- WHAT IS EXPECTED -
Would you write out the listing verbatim and skip every picture in it?

- DATA SHOWN -
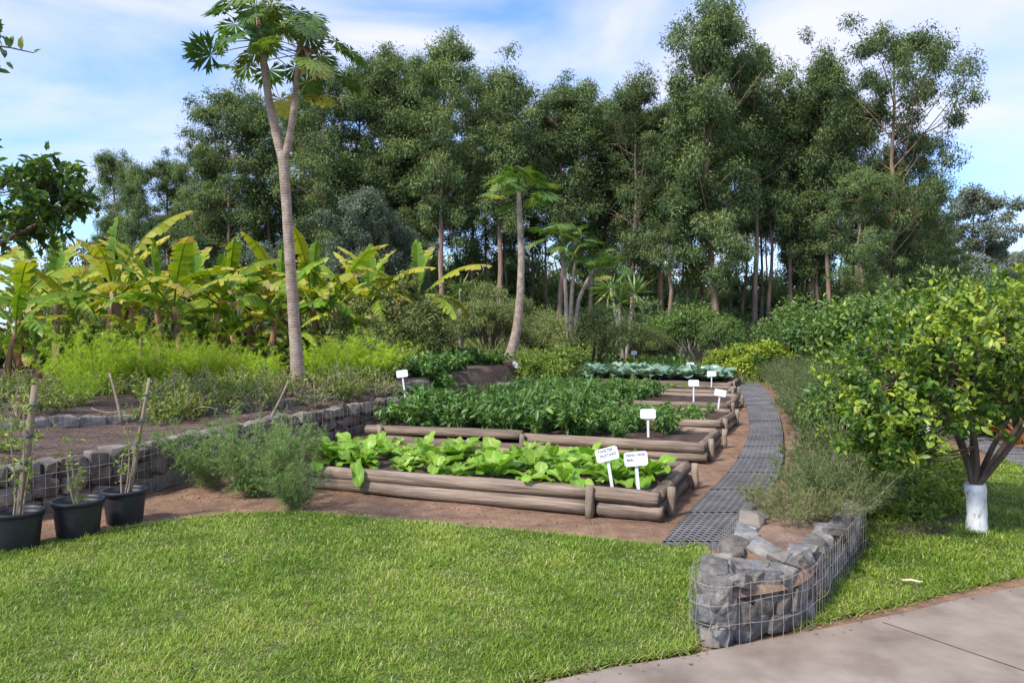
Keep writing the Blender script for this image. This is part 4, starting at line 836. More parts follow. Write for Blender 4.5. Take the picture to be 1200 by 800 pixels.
# feathery small trees around the leaning papaya
oliv = [bush(840 + i, 2.7, 1.5, M['lf_olive'], (.11, .032), 30, 520, low=.38, tint=(.4, .2), droop=.6, r=.5, shell=.6) for i in range(3)]
for k, (px, d, s_, lab) in enumerate([(572, 27, .92, 'feathery olive tree left of the leaning papaya trunk'), (645, 28, .95, 'feathery olive tree just right of the leaning papaya trunk'), (692, 27, 1.08, 'largest feathery olive tree, in the middle of its row'), (738, 31, .9, 'feathery olive tree beside the spiky yucca'), (760, 33, .75, 'small yellowish feathery tree right of the yucca'), (615, 31, .9, 'feathery olive tree behind the leaning papaya trunk')]):
    x = X(px, d); place('feathery_tree', oliv[k % 3], (x, d, tz(x, d)), lab, 'tree', 'feathery olive trees', k * 1.9, s_)
yb = bush(850, 1.35, .9, M['lf_bright'], (.09, .035), 30, 320, low=.05, tint=(.35, .2), shell=.6)
x = X(652, 20.5); place('yellow_green_bush', yb, (x, 20.5, .1), 'rounded yellow green bush at the end of the terrace bank', 'bush', None, 0, 1.05)
x = X(622, 24); place('yellow_green_bush', yb, (x, 24, tz(x, 24)), 'low green bush touching the base of the leaning papaya', 'bush', None, 1, .5)
# umbrella shaped small tree and neighbours
umb = bush(860, 3.1, 1.9, M['lf_shrub'], (.17, .06), 34, 330, low=.55, tint=(.35, .18), droop=.5, r=.55, bark='bark_pale')
x = X(818, 34); place('spreading_tree', umb, (x, 34, 0), 'small spreading tree with a pale forked trunk beyond the cabbages', 'tree', None, 0, (1.0, 1, 1.0))
x = X(795, 38); place('spreading_tree', umb, (x, 39, 0), 'thin small tree left of the forked spreading one', 'tree', None, 2, (.8, .8, .95))
x = X(850, 30); place('spreading_tree', umb, (x, 31, 0), 'slim young tree between the forked tree and the yellow bush', 'tree', None, 4, (.5, .5, .75))
# yuccas
def yucca(seed, h, heads, lf=.75):
    rng = R(seed); tr = MB(); cr_ = MB()
    for (dx, dz) in heads:
        top = np.array([dx, rng.normal(0, .1), h + dz]); tr.tube(curve_pts((0, 0, 0), top, rng, .05, 6), np.linspace(.09, .06, 6), 8, True)
        n = 60; d_ = rdirs(rng, n); d_[:, 2] = d_[:, 2] * .8 + .25; cr_.leaves(T_DIA, top + d_ * .05, d_, unit(np.array([0, 0, 1.]) + rng.normal(0, .3, (n, 3))), lf * rng.uniform(.7, 1.1, n), .085, rng.uniform(.2, 1, n))
    return [('trunk', tr.mesh('trunk', M['bark_pale'])), ('crown', cr_.mesh('crown', M['lf_yucca']))]
x = X(540, 27); place('yucca', yucca(871, 2.0, [(0, 0), (.0, .35)], .7), (x, 27, tz(x, 27)), 'yucca with a single straight pale trunk left of the leaning papaya', 'yucca')
x = X(728, 31); place('yucca', yucca(872, 3.1, [(-.55, .3), (.45, .1), (-.2, -.3)], 1.05), (x, 30, 0), 'tall spiky yucca with several heads before the dark wood', 'yucca')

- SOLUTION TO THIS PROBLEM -
Keep writing the Blender script for this image. This is part 4, starting at line 836. More parts follow. Write for Blender 4.5. Take the picture to be 1200 by 800 pixels.
# feathery small trees around the leaning papaya
oliv = [bush(840 + i, 2.7, 1.5, M['lf_olive'], (.11, .032), 30, 520, low=.38, tint=(.4, .2), droop=.6, r=.5, shell=.6) for i in range(3)]
for k, (px, d, s_, lab) in enumerate([(572, 27, .92, 'feathery olive tree left of the leaning papaya trunk'), (645, 28, .95, 'feathery olive tree just right of the leaning papaya trunk'), (692, 27, 1.08, 'largest feathery olive tree, in the middle of its row'), (738, 31, .9, 'feathery olive tree beside the spiky yucca'), (760, 33, .75, 'small yellowish feathery tree right of the yucca'), (615, 31, .9, 'feathery olive tree behind the leaning papaya trunk')]):
    x = X(px, d); place('feathery_tree', oliv[k % 3], (x, d, tz(x, d)), lab, 'tree', 'feathery olive trees', k * 1.9, s_)
yb = bush(850, 1.35, .9, M['lf_bright'], (.09, .035), 30, 320, low=.05, tint=(.35, .2), shell=.6)
x = X(652, 20.5); place('yellow_green_bush', yb, (x, 20.5, .1), 'rounded yellow green bush at the end of the terrace bank', 'bush', None, 0, 1.05)
x = X(622, 24); place('yellow_green_bush', yb, (x, 24, tz(x, 24)), 'low green bush touching the base of the leaning papaya', 'bush', None, 1, .5)
# umbrella shaped small tree and neighbours
umb = bush(860, 3.1, 1.9, M['lf_shrub'], (.17, .06), 34, 330, low=.55, tint=(.35, .18), droop=.5, r=.55, bark='bark_pale')
x = X(818, 34); place('spreading_tree', umb, (x, 34, 0), 'small spreading tree with a pale forked trunk beyond the cabbages', 'tree', None, 0, (1.0, 1, 1.0))
x = X(795, 38); place('spreading_tree', umb, (x, 39, 0), 'thin small tree left of the forked spreading one', 'tree', None, 2, (.8, .8, .95))
x = X(850, 30); place('spreading_tree', umb, (x, 31, 0), 'slim young tree between the forked tree and the yellow bush', 'tree', None, 4, (.5, .5, .75))
# yuccas
def yucca(seed, h, heads, lf=.75):
    rng = R(seed); tr = MB(); cr_ = MB()
    for (dx, dz) in heads:
        top = np.array([dx, rng.normal(0, .1), h + dz]); tr.tube(curve_pts((0, 0, 0), top, rng, .05, 6), np.linspace(.09, .06, 6), 8, True)
        n = 60; d_ = rdirs(rng, n); d_[:, 2] = d_[:, 2] * .8 + .25; cr_.leaves(T_DIA, top + d_ * .05, d_, unit(np.array([0, 0, 1.]) + rng.normal(0, .3, (n, 3))), lf * rng.uniform(.7, 1.1, n), .085, rng.uniform(.2, 1, n))
    return [('trunk', tr.mesh('trunk', M['bark_pale'])), ('crown', cr_.mesh('crown', M['lf_yucca']))]
x = X(540, 27); place('yucca', yucca(871, 2.0, [(0, 0), (.0, .35)], .7), (x, 27, tz(x, 27)), 'yucca with a single straight pale trunk left of the leaning papaya', 'yucca')
x = X(728, 31); place('yucca', yucca(872, 3.1, [(-.55, .3), (.45, .1), (-.2, -.3)], 1.05), (x, 30, 0), 'tall spiky yucca with several heads before the dark wood', 'yucca')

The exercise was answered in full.